▶ _RECORDED DATA_:
══════════

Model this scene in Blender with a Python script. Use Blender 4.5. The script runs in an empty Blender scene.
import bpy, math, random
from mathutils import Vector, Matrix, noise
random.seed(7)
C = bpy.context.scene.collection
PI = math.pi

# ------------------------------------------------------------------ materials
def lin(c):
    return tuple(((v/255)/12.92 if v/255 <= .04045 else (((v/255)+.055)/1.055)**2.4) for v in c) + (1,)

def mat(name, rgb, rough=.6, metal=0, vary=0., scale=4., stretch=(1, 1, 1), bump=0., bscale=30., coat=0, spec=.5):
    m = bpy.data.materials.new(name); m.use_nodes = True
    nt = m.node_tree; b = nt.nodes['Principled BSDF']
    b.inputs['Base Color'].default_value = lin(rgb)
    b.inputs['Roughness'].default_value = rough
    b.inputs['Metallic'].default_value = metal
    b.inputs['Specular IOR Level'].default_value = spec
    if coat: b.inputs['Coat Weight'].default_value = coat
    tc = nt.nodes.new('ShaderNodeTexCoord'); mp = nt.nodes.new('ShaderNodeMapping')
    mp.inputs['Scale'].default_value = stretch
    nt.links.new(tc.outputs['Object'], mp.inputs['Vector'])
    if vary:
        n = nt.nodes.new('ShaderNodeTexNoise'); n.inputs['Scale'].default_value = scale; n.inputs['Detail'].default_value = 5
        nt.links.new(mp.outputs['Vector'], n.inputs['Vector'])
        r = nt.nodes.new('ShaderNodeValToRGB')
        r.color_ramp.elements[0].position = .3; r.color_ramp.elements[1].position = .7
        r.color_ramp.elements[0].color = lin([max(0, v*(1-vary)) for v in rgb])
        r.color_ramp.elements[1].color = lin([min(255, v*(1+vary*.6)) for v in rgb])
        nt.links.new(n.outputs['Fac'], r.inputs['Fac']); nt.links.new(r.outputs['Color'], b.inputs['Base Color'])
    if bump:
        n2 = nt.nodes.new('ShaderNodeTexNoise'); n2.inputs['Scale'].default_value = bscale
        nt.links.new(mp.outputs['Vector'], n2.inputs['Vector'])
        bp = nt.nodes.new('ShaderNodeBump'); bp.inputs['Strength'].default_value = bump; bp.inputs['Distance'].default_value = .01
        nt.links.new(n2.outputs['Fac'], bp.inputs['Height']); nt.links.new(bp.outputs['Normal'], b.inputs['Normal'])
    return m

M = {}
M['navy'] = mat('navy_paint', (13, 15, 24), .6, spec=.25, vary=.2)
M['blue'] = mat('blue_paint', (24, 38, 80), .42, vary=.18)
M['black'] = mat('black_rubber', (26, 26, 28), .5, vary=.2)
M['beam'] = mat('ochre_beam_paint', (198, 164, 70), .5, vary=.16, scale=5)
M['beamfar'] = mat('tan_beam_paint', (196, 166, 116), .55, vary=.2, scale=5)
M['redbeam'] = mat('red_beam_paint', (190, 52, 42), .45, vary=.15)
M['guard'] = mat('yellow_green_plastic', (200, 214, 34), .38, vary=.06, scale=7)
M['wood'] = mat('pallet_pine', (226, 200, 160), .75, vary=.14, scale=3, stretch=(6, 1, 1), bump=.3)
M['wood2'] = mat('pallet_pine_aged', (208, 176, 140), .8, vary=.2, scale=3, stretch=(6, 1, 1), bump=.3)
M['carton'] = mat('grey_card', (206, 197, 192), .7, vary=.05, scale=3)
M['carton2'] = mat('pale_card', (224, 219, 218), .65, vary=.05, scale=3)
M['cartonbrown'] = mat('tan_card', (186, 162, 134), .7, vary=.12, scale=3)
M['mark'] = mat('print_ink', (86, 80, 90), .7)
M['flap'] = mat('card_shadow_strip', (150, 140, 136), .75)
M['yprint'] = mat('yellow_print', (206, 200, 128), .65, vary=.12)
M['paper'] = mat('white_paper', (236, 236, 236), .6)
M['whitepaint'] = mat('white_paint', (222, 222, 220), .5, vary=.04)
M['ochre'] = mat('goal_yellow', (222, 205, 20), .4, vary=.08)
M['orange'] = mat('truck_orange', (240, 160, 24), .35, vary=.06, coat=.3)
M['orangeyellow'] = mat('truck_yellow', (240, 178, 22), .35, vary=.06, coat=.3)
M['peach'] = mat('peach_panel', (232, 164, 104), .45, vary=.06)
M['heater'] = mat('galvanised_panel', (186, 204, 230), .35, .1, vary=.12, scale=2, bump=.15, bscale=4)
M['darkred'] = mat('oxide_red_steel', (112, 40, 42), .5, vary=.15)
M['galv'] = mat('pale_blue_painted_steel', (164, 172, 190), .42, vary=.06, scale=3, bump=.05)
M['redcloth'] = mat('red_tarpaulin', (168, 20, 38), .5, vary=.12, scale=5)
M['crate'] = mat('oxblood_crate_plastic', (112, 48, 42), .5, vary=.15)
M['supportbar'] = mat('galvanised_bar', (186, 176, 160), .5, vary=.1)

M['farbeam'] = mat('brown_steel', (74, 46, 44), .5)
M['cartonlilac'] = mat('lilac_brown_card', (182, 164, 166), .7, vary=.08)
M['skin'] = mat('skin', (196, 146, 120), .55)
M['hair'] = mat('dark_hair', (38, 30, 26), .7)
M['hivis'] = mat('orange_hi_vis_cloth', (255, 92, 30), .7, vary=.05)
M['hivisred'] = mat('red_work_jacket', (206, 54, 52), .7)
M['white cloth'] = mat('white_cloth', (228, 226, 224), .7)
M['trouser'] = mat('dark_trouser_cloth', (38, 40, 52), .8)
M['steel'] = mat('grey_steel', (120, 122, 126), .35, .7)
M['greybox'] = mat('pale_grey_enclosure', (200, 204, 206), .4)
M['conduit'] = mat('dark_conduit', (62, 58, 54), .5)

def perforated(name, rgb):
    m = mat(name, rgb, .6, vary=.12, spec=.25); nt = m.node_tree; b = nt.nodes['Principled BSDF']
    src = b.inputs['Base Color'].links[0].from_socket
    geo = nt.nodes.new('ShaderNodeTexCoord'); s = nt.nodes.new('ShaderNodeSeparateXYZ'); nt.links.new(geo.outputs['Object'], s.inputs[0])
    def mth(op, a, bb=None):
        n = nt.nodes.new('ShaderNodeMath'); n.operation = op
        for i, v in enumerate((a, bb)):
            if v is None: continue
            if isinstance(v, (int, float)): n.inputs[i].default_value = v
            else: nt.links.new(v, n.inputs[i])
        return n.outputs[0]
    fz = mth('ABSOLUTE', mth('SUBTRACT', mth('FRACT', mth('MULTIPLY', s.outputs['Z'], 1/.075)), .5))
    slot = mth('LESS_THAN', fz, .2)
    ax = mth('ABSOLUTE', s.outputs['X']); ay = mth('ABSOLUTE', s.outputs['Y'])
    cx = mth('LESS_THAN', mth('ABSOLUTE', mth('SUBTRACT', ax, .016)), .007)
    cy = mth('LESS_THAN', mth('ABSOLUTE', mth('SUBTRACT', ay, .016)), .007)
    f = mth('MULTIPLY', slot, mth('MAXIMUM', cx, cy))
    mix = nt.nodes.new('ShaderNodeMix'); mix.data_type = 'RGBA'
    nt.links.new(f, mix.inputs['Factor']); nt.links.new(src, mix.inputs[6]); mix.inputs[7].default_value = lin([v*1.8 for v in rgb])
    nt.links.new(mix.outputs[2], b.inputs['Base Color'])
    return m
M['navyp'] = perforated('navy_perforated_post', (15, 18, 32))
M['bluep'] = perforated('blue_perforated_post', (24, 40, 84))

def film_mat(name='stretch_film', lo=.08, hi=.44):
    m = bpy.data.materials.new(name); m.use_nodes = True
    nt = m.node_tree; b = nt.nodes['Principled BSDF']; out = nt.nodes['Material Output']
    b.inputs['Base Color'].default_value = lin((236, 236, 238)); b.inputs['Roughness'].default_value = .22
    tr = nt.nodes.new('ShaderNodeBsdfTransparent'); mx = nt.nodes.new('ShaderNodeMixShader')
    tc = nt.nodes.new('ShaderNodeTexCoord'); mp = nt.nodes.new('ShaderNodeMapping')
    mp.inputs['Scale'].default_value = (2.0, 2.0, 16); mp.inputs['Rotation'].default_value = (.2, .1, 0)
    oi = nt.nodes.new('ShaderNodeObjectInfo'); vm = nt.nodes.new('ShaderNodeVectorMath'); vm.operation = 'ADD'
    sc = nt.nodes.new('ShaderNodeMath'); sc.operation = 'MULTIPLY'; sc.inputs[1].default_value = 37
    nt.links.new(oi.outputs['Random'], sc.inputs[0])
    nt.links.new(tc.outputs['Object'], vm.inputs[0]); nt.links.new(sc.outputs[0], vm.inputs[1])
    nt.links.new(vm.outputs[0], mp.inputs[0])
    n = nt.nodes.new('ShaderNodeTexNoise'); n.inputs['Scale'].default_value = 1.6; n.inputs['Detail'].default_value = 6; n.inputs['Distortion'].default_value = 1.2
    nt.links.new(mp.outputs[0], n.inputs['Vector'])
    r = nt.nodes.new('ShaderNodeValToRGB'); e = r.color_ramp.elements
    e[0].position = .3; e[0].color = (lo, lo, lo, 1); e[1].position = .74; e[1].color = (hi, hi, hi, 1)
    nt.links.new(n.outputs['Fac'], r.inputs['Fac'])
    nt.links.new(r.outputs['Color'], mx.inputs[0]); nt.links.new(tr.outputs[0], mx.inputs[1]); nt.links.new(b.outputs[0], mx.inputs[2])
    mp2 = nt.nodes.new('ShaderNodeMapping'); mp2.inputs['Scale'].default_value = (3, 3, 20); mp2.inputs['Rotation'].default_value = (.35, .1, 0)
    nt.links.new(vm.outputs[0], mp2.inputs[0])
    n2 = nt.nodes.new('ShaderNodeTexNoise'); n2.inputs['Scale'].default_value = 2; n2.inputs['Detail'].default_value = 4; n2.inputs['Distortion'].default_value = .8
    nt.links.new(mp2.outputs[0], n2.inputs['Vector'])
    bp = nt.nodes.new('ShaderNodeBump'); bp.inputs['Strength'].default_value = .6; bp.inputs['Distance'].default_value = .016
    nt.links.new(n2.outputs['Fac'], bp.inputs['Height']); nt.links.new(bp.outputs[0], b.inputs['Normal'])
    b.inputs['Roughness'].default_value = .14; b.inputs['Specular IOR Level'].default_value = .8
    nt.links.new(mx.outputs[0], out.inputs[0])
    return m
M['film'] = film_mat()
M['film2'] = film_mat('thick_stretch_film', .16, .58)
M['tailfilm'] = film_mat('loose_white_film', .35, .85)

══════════

▶ _EXERCISE DETAILS_: Repeat exactly the lines from the one containing "M['farbeam'] = mat('brown_steel', (74, 46, 44), .5)" through the one containing "M['conduit'] = mat('dark_conduit', (62, 58, 54), .5)", both included, and nothing else.

▶ _OUTPUT FOR THIS TASK_:
M['farbeam'] = mat('brown_steel', (74, 46, 44), .5)
M['cartonlilac'] = mat('lilac_brown_card', (182, 164, 166), .7, vary=.08)
M['skin'] = mat('skin', (196, 146, 120), .55)
M['hair'] = mat('dark_hair', (38, 30, 26), .7)
M['hivis'] = mat('orange_hi_vis_cloth', (255, 92, 30), .7, vary=.05)
M['hivisred'] = mat('red_work_jacket', (206, 54, 52), .7)
M['white cloth'] = mat('white_cloth', (228, 226, 224), .7)
M['trouser'] = mat('dark_trouser_cloth', (38, 40, 52), .8)
M['steel'] = mat('grey_steel', (120, 122, 126), .35, .7)
M['greybox'] = mat('pale_grey_enclosure', (200, 204, 206), .4)
M['conduit'] = mat('dark_conduit', (62, 58, 54), .5)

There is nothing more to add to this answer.